Repeat only the lines running from the beginning of the material through the line that contains "MAIN = broad[:293]; REST = broad[293:]".

- - - -

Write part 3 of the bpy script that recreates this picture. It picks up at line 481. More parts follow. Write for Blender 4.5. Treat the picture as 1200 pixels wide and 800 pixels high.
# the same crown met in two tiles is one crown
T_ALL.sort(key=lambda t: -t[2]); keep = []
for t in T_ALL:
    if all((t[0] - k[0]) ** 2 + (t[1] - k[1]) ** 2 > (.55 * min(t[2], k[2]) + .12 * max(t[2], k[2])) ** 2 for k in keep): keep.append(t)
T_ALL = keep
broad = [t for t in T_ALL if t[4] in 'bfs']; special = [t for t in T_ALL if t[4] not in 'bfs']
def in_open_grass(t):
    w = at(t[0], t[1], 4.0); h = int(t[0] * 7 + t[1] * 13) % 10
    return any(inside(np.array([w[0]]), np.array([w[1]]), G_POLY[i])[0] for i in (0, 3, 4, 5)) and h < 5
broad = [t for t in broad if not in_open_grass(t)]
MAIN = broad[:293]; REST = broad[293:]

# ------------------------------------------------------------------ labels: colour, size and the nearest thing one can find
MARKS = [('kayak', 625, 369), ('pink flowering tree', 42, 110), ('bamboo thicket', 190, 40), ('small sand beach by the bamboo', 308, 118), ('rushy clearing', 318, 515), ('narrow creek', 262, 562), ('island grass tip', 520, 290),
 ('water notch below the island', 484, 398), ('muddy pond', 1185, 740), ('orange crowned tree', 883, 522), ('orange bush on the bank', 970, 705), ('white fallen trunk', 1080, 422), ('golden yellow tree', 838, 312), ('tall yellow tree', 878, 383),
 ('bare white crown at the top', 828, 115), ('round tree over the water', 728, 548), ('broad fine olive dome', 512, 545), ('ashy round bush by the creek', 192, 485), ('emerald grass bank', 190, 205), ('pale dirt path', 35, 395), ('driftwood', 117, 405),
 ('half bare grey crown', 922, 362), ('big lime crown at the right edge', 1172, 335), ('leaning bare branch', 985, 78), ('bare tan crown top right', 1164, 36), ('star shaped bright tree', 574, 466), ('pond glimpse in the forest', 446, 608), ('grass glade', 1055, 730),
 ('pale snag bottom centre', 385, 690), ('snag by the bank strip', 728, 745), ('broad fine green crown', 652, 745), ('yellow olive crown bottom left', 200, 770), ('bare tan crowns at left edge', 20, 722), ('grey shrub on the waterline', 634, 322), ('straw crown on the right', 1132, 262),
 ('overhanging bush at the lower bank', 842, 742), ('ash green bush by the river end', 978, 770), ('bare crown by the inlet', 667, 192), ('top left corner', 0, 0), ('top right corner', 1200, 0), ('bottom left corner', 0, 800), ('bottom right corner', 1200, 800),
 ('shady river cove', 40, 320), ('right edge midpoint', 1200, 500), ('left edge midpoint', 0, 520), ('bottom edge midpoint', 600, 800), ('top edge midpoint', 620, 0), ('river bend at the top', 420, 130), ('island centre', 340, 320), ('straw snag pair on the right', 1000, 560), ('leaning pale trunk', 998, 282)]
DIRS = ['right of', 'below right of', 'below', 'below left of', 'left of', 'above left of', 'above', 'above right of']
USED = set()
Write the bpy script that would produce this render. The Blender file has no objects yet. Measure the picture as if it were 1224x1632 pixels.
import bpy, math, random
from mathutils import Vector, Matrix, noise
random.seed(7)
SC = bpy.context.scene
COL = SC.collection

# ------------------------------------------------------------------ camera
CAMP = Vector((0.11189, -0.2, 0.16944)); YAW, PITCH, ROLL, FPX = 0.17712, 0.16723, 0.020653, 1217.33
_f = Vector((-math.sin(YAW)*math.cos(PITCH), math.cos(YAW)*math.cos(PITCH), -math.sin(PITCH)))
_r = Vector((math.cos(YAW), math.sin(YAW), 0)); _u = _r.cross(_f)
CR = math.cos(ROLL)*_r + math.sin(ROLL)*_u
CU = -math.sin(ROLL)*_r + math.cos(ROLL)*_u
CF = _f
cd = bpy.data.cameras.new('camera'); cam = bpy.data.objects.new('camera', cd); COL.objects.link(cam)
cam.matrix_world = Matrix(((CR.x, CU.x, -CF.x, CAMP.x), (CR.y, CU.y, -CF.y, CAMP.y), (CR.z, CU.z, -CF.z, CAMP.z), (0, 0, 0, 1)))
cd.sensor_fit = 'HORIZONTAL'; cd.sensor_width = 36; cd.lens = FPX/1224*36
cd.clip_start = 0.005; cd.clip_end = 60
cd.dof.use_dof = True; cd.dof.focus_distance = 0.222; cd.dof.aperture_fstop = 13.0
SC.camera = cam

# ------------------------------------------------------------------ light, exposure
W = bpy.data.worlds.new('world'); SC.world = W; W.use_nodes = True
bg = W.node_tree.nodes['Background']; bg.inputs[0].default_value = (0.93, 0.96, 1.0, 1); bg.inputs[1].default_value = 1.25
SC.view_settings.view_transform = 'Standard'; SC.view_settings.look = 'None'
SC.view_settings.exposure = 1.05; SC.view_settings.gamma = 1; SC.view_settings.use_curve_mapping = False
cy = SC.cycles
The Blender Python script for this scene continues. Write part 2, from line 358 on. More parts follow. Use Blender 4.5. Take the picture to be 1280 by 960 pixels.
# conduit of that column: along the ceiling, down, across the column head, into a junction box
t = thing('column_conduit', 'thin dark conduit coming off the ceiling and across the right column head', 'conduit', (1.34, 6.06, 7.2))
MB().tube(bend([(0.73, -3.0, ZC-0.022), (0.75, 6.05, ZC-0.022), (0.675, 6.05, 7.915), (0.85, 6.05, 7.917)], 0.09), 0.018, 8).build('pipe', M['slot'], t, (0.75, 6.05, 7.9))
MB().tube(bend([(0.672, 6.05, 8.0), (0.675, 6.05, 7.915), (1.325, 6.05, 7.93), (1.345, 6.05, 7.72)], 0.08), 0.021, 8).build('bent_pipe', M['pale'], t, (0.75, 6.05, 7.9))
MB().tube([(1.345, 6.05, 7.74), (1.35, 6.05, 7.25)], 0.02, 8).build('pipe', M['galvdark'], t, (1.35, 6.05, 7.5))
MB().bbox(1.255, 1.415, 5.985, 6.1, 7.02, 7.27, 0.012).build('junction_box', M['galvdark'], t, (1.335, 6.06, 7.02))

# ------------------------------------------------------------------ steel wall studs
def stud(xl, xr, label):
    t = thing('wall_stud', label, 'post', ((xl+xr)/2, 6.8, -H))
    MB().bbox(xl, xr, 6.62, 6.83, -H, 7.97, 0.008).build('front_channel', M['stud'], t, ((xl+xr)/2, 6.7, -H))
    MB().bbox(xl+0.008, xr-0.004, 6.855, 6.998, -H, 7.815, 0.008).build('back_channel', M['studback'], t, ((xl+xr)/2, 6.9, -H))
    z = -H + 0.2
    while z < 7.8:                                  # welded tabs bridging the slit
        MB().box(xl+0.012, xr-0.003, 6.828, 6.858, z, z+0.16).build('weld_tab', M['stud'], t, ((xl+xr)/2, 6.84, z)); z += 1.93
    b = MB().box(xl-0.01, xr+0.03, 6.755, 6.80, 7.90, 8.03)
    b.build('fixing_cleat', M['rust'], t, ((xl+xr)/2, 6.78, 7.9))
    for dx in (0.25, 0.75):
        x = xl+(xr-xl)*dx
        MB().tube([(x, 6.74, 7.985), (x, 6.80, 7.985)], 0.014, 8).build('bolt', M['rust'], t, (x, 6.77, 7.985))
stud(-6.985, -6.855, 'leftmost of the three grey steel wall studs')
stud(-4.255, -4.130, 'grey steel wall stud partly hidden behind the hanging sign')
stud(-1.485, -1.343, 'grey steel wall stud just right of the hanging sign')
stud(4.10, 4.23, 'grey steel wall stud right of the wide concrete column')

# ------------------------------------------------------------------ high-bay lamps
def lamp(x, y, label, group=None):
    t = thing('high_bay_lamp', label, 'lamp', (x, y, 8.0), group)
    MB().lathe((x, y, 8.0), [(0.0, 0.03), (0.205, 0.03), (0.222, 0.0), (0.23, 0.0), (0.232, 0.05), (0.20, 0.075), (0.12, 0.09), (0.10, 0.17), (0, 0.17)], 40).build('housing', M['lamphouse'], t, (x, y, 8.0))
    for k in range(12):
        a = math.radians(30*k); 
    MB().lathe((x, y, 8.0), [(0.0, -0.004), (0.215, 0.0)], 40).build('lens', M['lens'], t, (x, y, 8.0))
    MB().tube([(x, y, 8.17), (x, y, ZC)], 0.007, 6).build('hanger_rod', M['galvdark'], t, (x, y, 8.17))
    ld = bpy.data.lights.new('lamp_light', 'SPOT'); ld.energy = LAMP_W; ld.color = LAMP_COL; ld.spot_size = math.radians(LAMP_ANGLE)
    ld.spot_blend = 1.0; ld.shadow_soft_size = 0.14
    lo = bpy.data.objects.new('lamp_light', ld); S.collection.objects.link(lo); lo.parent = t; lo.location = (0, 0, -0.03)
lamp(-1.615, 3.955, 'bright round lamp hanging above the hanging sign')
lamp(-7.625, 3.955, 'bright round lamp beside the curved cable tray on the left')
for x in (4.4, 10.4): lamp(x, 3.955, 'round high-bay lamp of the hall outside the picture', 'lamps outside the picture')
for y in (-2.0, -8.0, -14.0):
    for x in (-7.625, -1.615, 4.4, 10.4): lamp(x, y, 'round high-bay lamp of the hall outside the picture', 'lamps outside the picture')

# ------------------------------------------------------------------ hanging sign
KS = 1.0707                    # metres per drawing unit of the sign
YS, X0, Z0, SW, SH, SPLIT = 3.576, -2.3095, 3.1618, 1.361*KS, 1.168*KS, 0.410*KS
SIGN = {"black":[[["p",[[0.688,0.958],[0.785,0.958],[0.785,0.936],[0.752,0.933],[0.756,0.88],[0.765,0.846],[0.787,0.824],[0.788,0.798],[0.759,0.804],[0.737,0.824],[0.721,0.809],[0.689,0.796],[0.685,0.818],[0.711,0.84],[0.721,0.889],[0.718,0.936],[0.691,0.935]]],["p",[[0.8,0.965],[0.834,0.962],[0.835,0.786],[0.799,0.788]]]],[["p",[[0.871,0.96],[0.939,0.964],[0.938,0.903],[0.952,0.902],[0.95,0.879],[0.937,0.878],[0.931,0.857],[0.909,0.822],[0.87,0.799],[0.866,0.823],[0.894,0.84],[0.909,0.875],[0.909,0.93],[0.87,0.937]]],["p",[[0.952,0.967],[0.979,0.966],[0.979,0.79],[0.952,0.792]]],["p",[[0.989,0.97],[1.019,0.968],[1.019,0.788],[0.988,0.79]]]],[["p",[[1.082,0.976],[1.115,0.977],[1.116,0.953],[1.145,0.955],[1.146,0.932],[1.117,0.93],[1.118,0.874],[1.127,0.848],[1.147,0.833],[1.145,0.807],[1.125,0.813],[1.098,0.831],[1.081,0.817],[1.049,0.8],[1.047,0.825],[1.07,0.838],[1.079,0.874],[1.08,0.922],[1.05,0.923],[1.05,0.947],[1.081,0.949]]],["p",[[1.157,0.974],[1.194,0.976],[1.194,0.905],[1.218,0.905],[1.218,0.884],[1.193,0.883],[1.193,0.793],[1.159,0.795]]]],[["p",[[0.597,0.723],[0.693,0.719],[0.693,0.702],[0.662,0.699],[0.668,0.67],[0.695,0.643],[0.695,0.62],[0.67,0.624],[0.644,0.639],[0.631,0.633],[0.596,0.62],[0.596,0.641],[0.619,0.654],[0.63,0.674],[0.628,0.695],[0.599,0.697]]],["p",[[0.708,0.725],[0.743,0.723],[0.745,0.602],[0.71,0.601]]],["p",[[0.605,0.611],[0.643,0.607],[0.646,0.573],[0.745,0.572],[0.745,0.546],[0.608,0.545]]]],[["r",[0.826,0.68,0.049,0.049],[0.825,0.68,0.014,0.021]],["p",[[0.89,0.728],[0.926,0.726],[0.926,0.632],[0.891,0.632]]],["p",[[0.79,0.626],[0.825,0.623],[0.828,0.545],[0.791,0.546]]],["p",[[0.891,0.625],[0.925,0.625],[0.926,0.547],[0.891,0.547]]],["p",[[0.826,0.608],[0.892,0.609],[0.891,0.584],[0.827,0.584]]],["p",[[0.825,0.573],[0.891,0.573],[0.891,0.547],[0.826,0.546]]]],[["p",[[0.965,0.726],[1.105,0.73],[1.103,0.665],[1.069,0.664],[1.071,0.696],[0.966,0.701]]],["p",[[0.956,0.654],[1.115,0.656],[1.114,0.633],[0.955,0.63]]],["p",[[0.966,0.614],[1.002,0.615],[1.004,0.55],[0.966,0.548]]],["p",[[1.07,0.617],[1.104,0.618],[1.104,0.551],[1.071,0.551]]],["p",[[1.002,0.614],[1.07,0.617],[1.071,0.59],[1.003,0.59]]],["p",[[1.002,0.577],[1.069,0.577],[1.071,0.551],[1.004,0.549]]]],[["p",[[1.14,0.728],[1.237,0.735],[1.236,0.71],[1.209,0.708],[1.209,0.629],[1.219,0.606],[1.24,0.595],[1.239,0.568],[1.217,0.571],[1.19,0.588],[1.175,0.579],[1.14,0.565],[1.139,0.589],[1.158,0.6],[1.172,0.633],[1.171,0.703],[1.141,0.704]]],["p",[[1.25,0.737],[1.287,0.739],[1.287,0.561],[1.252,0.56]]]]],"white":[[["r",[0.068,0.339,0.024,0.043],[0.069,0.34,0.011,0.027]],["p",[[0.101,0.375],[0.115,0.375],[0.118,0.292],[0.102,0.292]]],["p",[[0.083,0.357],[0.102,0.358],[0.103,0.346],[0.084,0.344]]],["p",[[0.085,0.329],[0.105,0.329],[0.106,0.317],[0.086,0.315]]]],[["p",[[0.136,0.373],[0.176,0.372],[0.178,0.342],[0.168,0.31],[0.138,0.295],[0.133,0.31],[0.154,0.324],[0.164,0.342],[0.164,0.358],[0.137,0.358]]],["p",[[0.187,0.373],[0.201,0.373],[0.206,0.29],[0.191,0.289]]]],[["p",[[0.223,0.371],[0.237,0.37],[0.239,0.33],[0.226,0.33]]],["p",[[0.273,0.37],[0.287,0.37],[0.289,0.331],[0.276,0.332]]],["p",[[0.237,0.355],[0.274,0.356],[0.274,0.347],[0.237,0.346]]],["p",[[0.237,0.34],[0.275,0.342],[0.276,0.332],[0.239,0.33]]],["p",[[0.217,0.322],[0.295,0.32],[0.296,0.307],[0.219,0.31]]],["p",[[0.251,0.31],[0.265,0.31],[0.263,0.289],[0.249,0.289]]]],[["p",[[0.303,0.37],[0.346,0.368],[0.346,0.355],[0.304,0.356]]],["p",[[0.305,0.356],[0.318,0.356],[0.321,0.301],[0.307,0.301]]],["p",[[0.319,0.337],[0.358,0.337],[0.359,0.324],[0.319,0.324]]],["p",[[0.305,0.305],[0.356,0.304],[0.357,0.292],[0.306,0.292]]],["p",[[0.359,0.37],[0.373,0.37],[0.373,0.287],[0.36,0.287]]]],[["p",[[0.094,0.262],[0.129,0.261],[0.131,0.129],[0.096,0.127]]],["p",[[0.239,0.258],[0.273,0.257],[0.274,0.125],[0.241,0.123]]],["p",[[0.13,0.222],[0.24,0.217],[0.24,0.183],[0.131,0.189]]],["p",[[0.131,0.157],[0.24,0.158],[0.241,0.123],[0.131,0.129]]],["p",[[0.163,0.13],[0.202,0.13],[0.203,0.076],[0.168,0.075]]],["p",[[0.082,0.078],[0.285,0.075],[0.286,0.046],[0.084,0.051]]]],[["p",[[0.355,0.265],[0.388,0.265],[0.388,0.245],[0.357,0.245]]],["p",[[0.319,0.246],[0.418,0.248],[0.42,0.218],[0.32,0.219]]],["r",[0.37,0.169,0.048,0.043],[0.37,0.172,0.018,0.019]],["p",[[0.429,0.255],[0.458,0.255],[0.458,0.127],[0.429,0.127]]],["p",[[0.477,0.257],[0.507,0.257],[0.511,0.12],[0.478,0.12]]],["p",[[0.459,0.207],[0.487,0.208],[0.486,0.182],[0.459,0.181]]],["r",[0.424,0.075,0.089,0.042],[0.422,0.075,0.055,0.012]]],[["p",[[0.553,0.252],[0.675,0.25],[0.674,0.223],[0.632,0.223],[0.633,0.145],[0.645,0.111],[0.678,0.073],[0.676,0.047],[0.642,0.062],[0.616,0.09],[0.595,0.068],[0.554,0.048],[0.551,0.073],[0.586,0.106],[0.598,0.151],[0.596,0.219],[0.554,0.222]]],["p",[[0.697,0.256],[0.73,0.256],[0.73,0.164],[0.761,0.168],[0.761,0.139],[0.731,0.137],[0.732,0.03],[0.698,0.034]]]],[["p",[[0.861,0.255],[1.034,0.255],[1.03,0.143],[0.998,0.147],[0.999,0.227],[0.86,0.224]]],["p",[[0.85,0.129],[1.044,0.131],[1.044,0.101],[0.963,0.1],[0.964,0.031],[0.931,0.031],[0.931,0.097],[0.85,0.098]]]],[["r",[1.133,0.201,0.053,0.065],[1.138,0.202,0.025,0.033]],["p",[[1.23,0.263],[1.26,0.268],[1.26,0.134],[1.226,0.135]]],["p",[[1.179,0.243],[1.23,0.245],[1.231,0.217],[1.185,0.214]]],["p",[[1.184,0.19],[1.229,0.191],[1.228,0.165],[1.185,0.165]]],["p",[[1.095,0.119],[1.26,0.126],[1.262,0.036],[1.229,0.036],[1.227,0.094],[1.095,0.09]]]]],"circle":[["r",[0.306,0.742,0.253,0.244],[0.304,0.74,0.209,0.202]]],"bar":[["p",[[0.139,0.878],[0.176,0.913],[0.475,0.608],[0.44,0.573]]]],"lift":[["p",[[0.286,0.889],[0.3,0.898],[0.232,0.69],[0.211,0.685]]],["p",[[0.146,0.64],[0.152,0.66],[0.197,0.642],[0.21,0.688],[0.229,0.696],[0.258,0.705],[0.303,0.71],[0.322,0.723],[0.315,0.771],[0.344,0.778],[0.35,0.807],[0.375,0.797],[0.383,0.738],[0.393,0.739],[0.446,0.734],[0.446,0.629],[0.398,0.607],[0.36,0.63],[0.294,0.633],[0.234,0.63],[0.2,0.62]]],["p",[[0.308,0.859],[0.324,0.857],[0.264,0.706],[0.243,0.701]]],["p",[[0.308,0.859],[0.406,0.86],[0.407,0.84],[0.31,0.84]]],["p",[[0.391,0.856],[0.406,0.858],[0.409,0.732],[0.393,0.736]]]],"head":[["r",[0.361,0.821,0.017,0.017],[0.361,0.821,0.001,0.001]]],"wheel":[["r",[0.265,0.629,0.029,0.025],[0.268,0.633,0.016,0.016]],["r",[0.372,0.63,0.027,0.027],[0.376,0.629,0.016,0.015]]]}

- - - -

- [Output]:
Write part 3 of the bpy script that recreates this picture. It picks up at line 481. More parts follow. Write for Blender 4.5. Treat the picture as 1200 pixels wide and 800 pixels high.
# the same crown met in two tiles is one crown
T_ALL.sort(key=lambda t: -t[2]); keep = []
for t in T_ALL:
    if all((t[0] - k[0]) ** 2 + (t[1] - k[1]) ** 2 > (.55 * min(t[2], k[2]) + .12 * max(t[2], k[2])) ** 2 for k in keep): keep.append(t)
T_ALL = keep
broad = [t for t in T_ALL if t[4] in 'bfs']; special = [t for t in T_ALL if t[4] not in 'bfs']
def in_open_grass(t):
    w = at(t[0], t[1], 4.0); h = int(t[0] * 7 + t[1] * 13) % 10
    return any(inside(np.array([w[0]]), np.array([w[1]]), G_POLY[i])[0] for i in (0, 3, 4, 5)) and h < 5
broad = [t for t in broad if not in_open_grass(t)]
MAIN = broad[:293]; REST = broad[293:]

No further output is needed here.